Fraude copiava ?anões do Orçamento?

As fraudes reveladas pela Operação Sanguessuga repetem, em sua essência, as que vieram à tona durante a célebre CPI dos Anões do Orçamento, entre 1993 e 94. Como as de hoje, as dos anos 90 consistiam em destinar dinheiro do Orçamento da União para emendas aparentemente inocentes. Verbas para ajudar escolas, fundações beneficentes e associações culturais eram aprovadas – às vezes, quando a versão final do Orçamento já tinha sido votada – e em seguida o dinheiro seguia para a conta bancária dos parlamentares.

A diferença é que a fraude dos anões foi bem mais sofisticada: o comandante do esquema era o próprio presidente da Comissão Mista do Orçamento, o então deputado João Alves (sem partido-BA). Seu auxiliar direto na operação era outro parlamentar veterano, o maranhense Cid Carvalho (PMDB) e os beneficiários eram mais diversificados. Em comum, o objetivo final da operação: desviar para uso privado um volume de recursos que chegou ao equivalente a dezenas de milhões de dólares.

O escândalo veio a público quando o País começava a se recuperar do impeachment do presidente Fernando Collor. Ao final de três meses de trabalho, presidida por Benito Gama (PMDB-BA) e relatada por Roberto Magalhães (PFL-PE), a CPI propôs o indiciamento de 17 deputados e um senador. Seis foram cassados, quatro renunciaram antes e oito foram absolvidos.

Enquanto o esquema funcionou, o mentor da operação, o próprio João Alves, remeteu o equivalente a cerca de US$ 53 milhões para diferentes ?projetos? de seus currais eleitorais na Bahia. Na verdade, tudo ia para suas contas bancárias. Ele sustentava, para explicar tamanha fortuna, que havia ganho na loteria cerca de 100 vezes. Seu imediato Cid Carvalho ?ajudou? uma fundação de Imperatriz, no Maranhão, também sua base eleitoral. Carlos Benevides (PMDB-CE) fez o mesmo com US$ 3,2 milhões durante cinco anos.

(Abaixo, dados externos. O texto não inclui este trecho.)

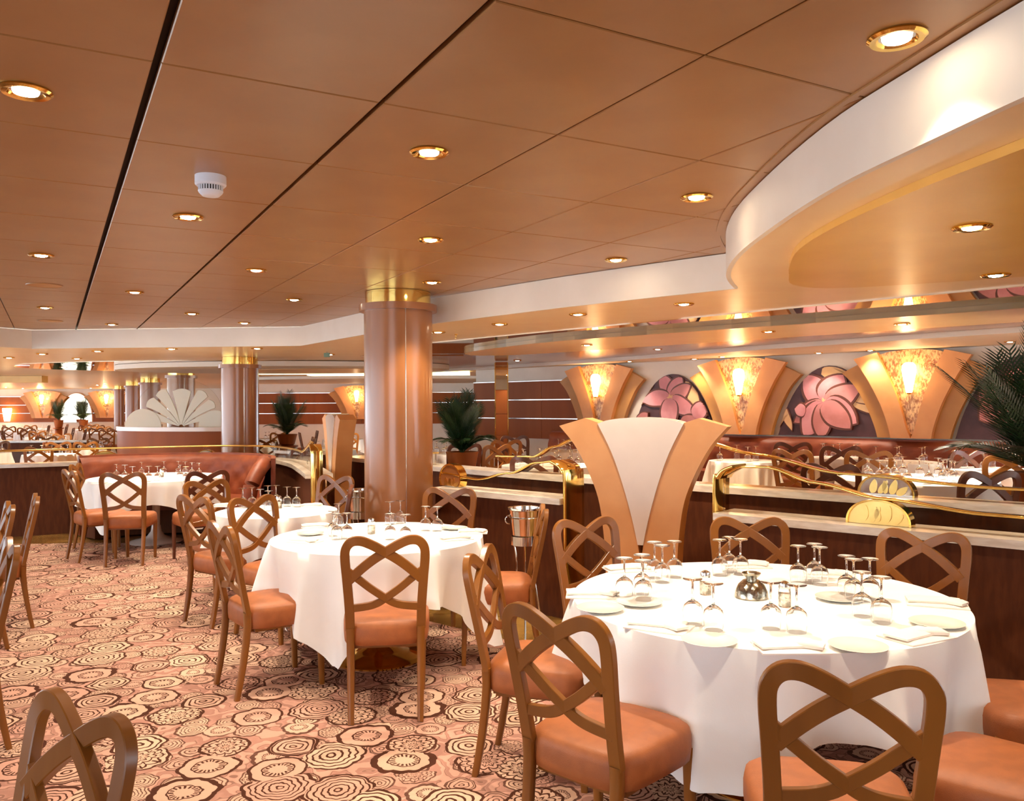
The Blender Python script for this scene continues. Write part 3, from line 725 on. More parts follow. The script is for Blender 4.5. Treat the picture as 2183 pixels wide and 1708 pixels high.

Entre outros casos revelados pela CPI estava o de um político fluminense, Fábio Raunheitti, que mandou o equivalente a US$ 14,9 milhões para faculdades particulares dele mesmo, no Rio; e a deputada Raquel Cândido criou uma associação em Goiás para a qual mandou o equivalente a cerca de US$ 800 mil.

Em viagem oficial ao Paraguai, o presidente da Câmara, Aldo Rebelo (PCdoB-SP), só deverá tratar do assunto no sábado, depois que conhecer oficialmente o processo da Polícia Federal. Na Câmara, no entanto, há suspeitas de que muitos deputados podem estar envolvidos nas denúncias de formação de quadrilha para desviar dinheiro público em licitações fraudulentas para a compra de ambulâncias para as secretarias de Saúde de diversos municípios. Os deputados só podem ser presos em flagrante e em caso de crime inafiançável. Os processos contra eles correm no Supremo Tribunal Federal (STF).

Congresso rejeita idéia de CPI

Brasília (AE) – As denúncias envolvendo parlamentares em mais um esquema de corrupção não devem motivar a instalação de uma Comissão Parlamentar de Inquérito (CPI) para investigar o caso. Entre as razões, estão a desmoralização da Câmara dos Deputados, que já absolveu 10 dos deputados envolvidos no mensalão, e o calendário eleitoral. ?Eu acho difícil nova CPI para apurar essa denúncia até porque, a partir de junho, os deputados já estarão em campanha eleitoral em seus estados?, afirmou o senador Delcídio Amaral (PT-MS), ex-presidente da CPMI dos Correios. Para o deputado Osmar Serraglio (PMDB-PR), ex-relator da mesma CPI, a saída seria o Congresso investigar esses parlamentares somente no ano que vem, depois das eleições. ?Este ano eu acho difícil, mas nós podemos fazer isso no ano que vem?, observou.

Mesmo que houvesse tempo hábil e disposição política para realizar as investigações em torno da participação dos parlamentares, há quem duvide da efetividade do processo. O senador Alvaro Dias, líder da minoria no Senado, lembrou que até aqui o Congresso tem realizado com sucesso o trabalho de apurar as denúncias, mas tem sido pouco efetivo no momento de punir os envolvidos. ?A verdade é que o Congresso apura, através de suas CPIs, mas a Câmara dos Deputados acaba absolvendo. Esse Congresso perdeu a credibilidade?, indignou-se o senador.